La collection Philippe Matheron

L’œuvre d’un paléontologue précurseur

Affiche de l’exposition "Philippe Matheron, 60 ans de géologie provençale" de 1983, Muséum de Marseille.
Affiche de l’exposition "Philippe Matheron, 60 ans de géologie provençale" de 1983, Muséum de Marseille.

Né à Marseille en 1807, Pierre-Émile-Philippe Matheron s’impose dès le milieu du XIXe siècle comme l’une des grandes figures de la géologie et de la paléontologie françaises. Ingénieur de formation, il est nommé agent-voyer en chef du département des Bouches-du-Rhône et participe à de nombreux travaux d’aménagement du territoire. À ce titre, il est détaché sur les chantiers du percement du tunnel de la Nerthe, ouvrage décisif pour l’extension du réseau ferroviaire vers Marseille, en lien avec la future gare Saint-Charles. Ces missions techniques lui offrent l’occasion d’observations scientifiques majeures, qui vont nourrir toute sa carrière.

Passionné de sciences naturelles, Philippe Matheron s’illustre tout particulièrement dans le domaine de la paléontologie des invertébrés. Ses travaux en systématique jettent les bases d’une stratigraphie rigoureuse appliquée au territoire provençal. Il contribue ainsi de manière décisive à la compréhension de l’histoire géologique de la région, mais aussi à celle d’autres territoires, notamment le bassin aquitain, en particulier le Médoc et les environs de Blaye, en Gironde.

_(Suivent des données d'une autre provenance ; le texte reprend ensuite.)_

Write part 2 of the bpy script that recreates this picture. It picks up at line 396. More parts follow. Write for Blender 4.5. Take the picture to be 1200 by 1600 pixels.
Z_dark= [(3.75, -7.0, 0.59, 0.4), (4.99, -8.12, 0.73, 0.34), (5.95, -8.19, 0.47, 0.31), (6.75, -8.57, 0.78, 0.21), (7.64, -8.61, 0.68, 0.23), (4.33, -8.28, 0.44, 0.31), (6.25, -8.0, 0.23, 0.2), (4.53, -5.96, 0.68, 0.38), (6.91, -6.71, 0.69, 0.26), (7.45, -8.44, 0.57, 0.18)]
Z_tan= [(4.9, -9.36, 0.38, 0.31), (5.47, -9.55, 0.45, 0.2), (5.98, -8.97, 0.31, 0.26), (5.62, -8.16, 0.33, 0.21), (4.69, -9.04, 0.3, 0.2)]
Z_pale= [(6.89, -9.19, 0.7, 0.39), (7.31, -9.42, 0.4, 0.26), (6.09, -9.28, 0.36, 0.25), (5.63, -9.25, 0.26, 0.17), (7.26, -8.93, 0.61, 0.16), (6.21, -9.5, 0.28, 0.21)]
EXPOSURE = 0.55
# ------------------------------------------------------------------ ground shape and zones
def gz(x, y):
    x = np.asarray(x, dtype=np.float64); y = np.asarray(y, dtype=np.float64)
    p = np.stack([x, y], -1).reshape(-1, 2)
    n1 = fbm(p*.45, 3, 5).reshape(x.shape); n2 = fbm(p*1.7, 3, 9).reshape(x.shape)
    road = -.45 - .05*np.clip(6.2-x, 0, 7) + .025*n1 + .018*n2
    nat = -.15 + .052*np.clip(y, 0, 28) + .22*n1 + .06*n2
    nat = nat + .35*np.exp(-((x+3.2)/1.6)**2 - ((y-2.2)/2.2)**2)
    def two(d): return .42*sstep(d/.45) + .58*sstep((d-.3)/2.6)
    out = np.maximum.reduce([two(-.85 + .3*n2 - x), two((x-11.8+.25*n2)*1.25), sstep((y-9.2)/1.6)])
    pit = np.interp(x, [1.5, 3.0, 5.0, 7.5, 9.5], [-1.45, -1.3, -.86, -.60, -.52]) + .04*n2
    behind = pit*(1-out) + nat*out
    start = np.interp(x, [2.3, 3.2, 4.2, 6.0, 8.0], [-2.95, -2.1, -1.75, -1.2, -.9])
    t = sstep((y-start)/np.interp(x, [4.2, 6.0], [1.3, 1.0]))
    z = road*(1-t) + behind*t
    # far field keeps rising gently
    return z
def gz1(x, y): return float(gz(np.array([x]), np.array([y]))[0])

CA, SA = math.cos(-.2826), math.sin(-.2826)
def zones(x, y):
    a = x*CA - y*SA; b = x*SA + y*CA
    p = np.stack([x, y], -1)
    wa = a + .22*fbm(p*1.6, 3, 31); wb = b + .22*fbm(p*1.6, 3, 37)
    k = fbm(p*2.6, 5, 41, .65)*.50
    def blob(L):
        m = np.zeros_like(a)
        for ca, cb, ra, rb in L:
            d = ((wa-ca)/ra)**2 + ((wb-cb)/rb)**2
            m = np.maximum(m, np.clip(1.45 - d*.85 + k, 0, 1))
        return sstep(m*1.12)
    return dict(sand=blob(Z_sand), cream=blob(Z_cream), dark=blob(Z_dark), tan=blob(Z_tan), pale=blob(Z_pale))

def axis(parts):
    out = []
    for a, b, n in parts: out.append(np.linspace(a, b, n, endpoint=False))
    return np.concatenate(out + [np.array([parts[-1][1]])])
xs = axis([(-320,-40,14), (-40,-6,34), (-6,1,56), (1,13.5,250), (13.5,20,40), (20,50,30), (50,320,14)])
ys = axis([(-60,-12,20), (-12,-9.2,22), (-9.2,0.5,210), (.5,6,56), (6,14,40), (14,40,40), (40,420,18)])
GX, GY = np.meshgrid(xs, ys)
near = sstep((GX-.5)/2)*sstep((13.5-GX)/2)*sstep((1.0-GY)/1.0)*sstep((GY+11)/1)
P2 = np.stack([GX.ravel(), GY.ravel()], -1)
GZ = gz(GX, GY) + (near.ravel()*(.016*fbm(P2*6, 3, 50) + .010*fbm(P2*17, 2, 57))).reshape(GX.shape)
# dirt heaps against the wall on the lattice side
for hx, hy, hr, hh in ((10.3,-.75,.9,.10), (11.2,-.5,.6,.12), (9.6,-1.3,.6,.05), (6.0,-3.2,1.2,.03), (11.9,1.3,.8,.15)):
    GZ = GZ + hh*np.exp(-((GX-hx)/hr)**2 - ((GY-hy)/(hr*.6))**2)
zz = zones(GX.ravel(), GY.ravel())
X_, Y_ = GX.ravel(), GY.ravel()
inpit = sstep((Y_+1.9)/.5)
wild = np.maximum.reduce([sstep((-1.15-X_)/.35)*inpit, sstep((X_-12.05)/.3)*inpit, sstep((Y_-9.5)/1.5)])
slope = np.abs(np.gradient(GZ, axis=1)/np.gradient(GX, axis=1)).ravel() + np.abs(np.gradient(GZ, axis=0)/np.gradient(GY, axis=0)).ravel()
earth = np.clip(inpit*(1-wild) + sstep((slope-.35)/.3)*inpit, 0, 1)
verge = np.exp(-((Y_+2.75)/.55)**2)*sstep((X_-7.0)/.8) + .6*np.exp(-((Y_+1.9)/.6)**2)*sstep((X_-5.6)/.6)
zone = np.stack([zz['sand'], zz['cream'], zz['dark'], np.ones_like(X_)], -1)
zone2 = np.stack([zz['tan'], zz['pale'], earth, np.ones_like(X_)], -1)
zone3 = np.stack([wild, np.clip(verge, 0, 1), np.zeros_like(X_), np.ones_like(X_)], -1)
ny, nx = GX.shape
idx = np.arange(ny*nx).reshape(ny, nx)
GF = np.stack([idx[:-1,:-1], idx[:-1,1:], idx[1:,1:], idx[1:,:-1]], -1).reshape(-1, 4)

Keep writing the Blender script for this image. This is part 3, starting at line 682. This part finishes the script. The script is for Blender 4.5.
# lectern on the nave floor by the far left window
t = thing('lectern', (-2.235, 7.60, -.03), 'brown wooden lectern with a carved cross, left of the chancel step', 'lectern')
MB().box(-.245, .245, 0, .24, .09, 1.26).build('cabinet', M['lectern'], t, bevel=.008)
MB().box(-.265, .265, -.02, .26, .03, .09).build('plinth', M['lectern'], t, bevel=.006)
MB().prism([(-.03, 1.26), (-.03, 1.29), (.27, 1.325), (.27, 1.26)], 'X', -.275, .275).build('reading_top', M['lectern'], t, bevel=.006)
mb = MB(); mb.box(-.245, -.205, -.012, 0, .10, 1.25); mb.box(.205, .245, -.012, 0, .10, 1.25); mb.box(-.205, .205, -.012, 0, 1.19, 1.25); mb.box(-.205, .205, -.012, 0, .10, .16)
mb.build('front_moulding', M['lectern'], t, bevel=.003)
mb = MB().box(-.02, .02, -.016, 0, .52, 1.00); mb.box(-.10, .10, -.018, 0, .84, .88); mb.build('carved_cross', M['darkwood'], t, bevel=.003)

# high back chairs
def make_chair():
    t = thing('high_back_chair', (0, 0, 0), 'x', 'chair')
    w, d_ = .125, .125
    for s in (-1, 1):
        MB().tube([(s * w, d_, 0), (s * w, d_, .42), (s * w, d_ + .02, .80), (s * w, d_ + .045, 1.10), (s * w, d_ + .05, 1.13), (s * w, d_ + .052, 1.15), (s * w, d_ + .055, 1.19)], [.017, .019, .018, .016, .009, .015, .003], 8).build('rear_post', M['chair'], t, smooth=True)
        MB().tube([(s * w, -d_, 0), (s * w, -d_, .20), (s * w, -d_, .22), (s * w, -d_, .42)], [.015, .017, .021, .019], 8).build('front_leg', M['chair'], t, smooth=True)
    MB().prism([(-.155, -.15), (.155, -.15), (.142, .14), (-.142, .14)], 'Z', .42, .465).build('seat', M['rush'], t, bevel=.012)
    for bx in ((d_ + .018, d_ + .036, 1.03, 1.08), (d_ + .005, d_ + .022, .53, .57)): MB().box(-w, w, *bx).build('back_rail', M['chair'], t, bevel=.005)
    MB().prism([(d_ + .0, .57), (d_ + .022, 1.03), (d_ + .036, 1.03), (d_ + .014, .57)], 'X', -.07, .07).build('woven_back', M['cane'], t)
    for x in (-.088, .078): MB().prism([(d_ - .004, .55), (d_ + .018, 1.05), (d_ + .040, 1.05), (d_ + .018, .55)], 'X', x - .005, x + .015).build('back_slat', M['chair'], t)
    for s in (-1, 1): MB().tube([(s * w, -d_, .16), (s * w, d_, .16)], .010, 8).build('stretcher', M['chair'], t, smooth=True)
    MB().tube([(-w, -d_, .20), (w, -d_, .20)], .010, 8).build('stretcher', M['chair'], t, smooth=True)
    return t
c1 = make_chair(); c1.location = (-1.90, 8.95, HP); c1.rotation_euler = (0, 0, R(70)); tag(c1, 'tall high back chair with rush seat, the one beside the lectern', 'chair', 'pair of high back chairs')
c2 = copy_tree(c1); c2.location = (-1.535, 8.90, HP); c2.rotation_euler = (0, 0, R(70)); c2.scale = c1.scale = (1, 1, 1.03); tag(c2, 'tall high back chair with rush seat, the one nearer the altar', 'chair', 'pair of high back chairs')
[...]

Matheron, père de la la géologie provençale

À partir de 1844, alors qu’il suit les travaux de la ligne de chemin de fer vers Marseille, il rapporte la découverte, lors du percement du tunnel de la Nerthe, de fossiles remarquables : des dents et des ossements appartenant à une espèce alors inconnue de dinosaure. Ce n’est qu’en 1869 qu’il publiera sa description de cette espèce, proche de l’Iguanodon, qu’il baptise Rhabdodon priscus. Il identifie également, près de la gare de Rognac, des restes fossiles d’un autre grand reptile, qu’il associe à des fragments retrouvés précédemment par Doublier et Panescorese. Il en propose la définition d'un nouveau genre, Hypselosaurus. Enfin, ses fouilles sur le site de Velaux révèlent d’étranges formes sphériques ou ellipsoïdes, qu’il interprétera plus tard comme des œufs fossilisés, parmi les tout premiers jamais attribués à des dinosaures. Ces découvertes marquent le point de départ des recherches paléontologiques sur les œufs de dinosaures, un champ encore balbutiant à l’époque. Elles préfigurent l’importance mondiale que prendra, un siècle plus tard, le massif de la Sainte-Victoire, désormais reconnu comme l’un des gisements les plus riches et emblématiques au monde pour l’étude des pontes fossiles.

Vue de la Salle de Provence et de ses vitrines bijoutières historiques exposant une partie de la collection de Philippe Matheron. Muséum de Marseille.
Vue de la Salle de Provence et de ses vitrines bijoutières historiques exposant une partie de la collection de Philippe Matheron. Muséum de Marseille.

Une collection scientifique et patrimoniale exceptionnelle

À la fin de sa vie, Matheron laisse derrière lui une œuvre scientifique considérable, tant par ses publications que par sa collection. Après son décès en 1899, la Ville de Marseille rachète en 1902 à sa veuve l’ensemble de ses échantillons minéralogiques et paléontologiques pour la somme de 32 000 francs. Ce fonds exceptionnel, constitué de près de 40 000 spécimens représentant environ 7 000 espèces, est depuis conservé au Muséum d’histoire naturelle de Marseille, où il constitue l’un des piliers de la collection géologique.

L’importance de Matheron pour la science régionale est soulignée par Joseph Répelin, ancien conservateur de la section de géologie du Muséum, qui rédige un catalogue détaillé de la collection paléontologique de son prédécesseur. Il rend hommage à son apport fondamental en ces termes :

« L’œuvre de Matheron tient une place prépondérante dans la géologie de la Provence et, puisqu'on a donné au maître regretté le titre de père de la géologie provençale, nous tenons à dire que nous serons fiers d'être considérés comme ses enfants » (Répelin Joseph, 1898).